6. If keno is a casino game and the state approves it, what impact would this have on the state's revenue-sharing agreements with the tribes?

7. In the states that have introduced keno, how has the revenue from keno compared to revenue projections?

8. How have keno sales impacted traditional lottery sales in other states?

9. How does the revenue projection for keno compare to the slot machine revenue the state receives from the tribes?

10. What recourse would the state have if it approves keno and the tribes withhold slot machine payments?

11. Apart from withholding slot machine payments, what recourse would the tribes have if the state authorized keno? Could they seek an injunction against the state prohibiting it from offering keno?

12. Could either the state or tribe seek a declaratory judgment asking the court to declare whether state-authorized keno would permit the tribes to withhold slot machine revenue?

13. If the tribes withhold slot machine payments and the state sues them, how long might a court take to decide the issue?
What court would have jurisdiction? Is this the type of case that could be “fast-tracked” through the courts?

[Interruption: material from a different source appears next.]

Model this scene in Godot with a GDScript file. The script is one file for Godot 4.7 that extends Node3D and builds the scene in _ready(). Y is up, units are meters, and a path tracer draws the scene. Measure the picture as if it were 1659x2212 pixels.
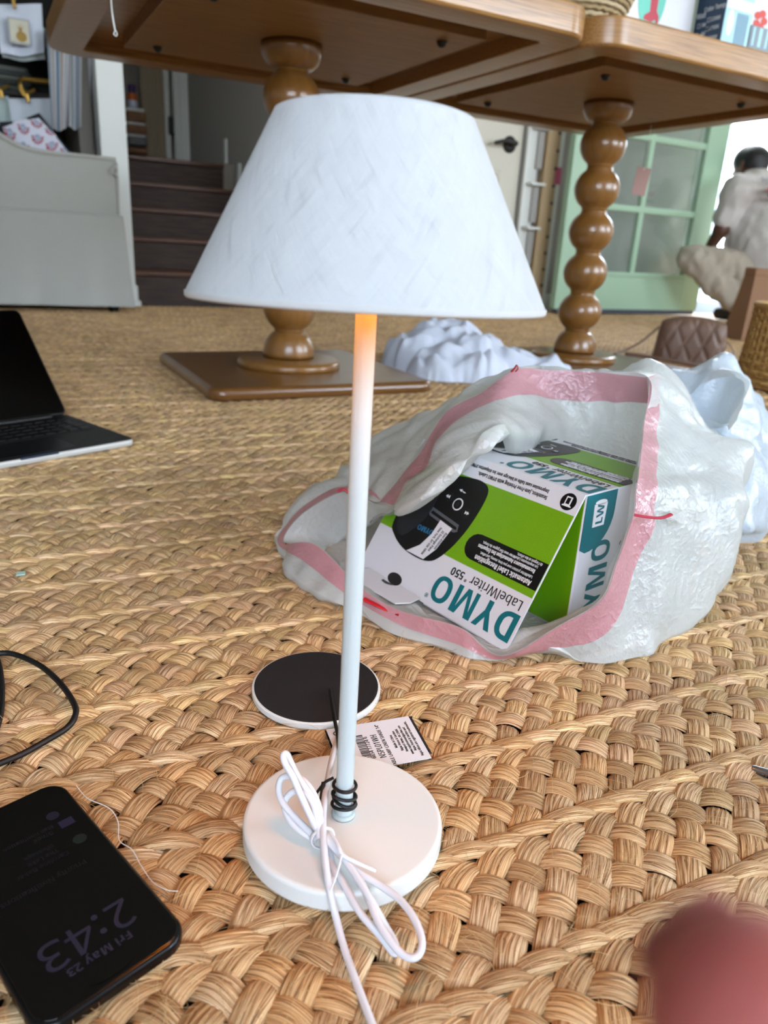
extends Node3D
# Room frame: the room is turned 28.6 degrees against the camera. Room coordinates are (X to the right, Y up, Z towards the viewer).
const TURN := 0.499164
var ex := Vector3(cos(TURN), 0, -sin(TURN))
var ez := Vector3(sin(TURN), 0, cos(TURN))
var names := {}
var rng := RandomNumberGenerator.new()
var M := {}

func _ready() -> void:
	rng.seed = 77
	camera_and_light()
	materials()
	room_shell()
	stairwell()
	far_wall_things()
	rug()
	tables()
	lamp()
	lamp_cord()
	carton()
	plastic_bags()
	phone()
	laptop()
	small_floor_things()
	left_corner()
	far_floor_things()
	table_top_things()
	crouching_person()
	fingertip()

func camera_and_light() -> void:
	var cam := Camera3D.new()
	cam.name = "camera"
	var pitch := deg_to_rad(-19.93)
	var roll := deg_to_rad(3.29)
	cam.transform = Transform3D(Basis(Vector3.RIGHT, pitch) * Basis(Vector3(0, 0, 1), roll), Vector3(0, 0.32, 0))
	var lens := CameraAttributesPhysical.new()
	lens.frustum_focal_length = 17.176
	lens.frustum_focus_distance = 0.50
	lens.exposure_aperture = 6.0
	lens.frustum_near = 0.01
	lens.frustum_far = 60.0
	cam.attributes = lens
	add_child(cam)
	cam.current = true
	var we := WorldEnvironment.new()
	we.name = "world_environment"
	var env := Environment.new()
	env.background_mode = Environment.BG_SKY
	var sky := Sky.new()
	var sm := ProceduralSkyMaterial.new()
	sm.sky_top_color = Color(0.72, 0.82, 0.95)
	sm.sky_horizon_color = Color(0.92, 0.95, 0.98)
	sm.ground_horizon_color = Color(0.7, 0.72, 0.72)
	sm.ground_bottom_color = Color(0.5, 0.5, 0.48)
	sm.sky_energy_multiplier = 5.0
	sm.ground_energy_multiplier = 3.0
	sky.sky_material = sm
	env.sky = sky
	env.tonemap_mode = Environment.TONE_MAPPER_LINEAR
	env.tonemap_exposure = 0.40
	env.sdfgi_enabled = true
	env.ssao_enabled = true
	env.ssil_enabled = true
	we.environment = env
	add_child(we)
	# daylight entering by the big windows behind the camera, by the side window and by the open garden door
	window_light("window_light_back", W(-0.9, 1.35, 1.87), Vector3(0, -0.25, -1), Vector2(2.2, 1.5), 9.0)
	window_light("window_light_back_right", W(3.0, 1.35, 1.87), Vector3(0, -0.25, -1), Vector2(2.2, 1.5), 15.0)
	window_light("window_light_side", W(5.88, 1.4, 0.95), Vector3(-1, -0.2, 0), Vector2(1.3, 1.5), 16.0)
	window_light("garden_door_light", W(4.75, 1.05, -3.72), Vector3(-0.25, -0.1, 1), Vector2(1.1, 2.0), 19.0)

func window_light(called: String, at: Vector3, toward_room: Vector3, size: Vector2, energy: float) -> void:
	var l := AreaLight3D.new()
	l.name = called
	var d := (ex * toward_room.x + Vector3.UP * toward_room.y + ez * toward_room.z).normalized()
	l.transform = Transform3D(Basis.looking_at(d), at)
	l.area_size = size
	l.light_energy = energy
	l.light_color = Color(0.965, 0.985, 1.0)
	l.area_range = 14.0
	l.shadow_enabled = true
	add_child(l)

# ---------------------------------------------------------------- helpers
func W(x: float, y: float, z: float) -> Vector3:
	return ex * x + ez * z + Vector3(0, y, 0)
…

14. If the state legalizes keno and the court rules that it is a casino game, would the revenue-sharing agreements with the tribes be nullified permanently even if the state repeals the law, thereby releasing the tribes from any future payments?

For more information on the Keno issue, see OLR reports 2010-R-0144 and. 2008-R-0441


1. How are other states responding to the DOJ opinion?

2. What does the DOJ opinion mean for tribal gaming?

3. How would online gambling impact older, established businesses such as pari-mutuel wagering on races?

4. What is the potential impact of online gambling on the state's two casinos?

5. What is the proper balance between revenue generation and social responsibility?

6. How many people does the gambling industry in Connecticut employ?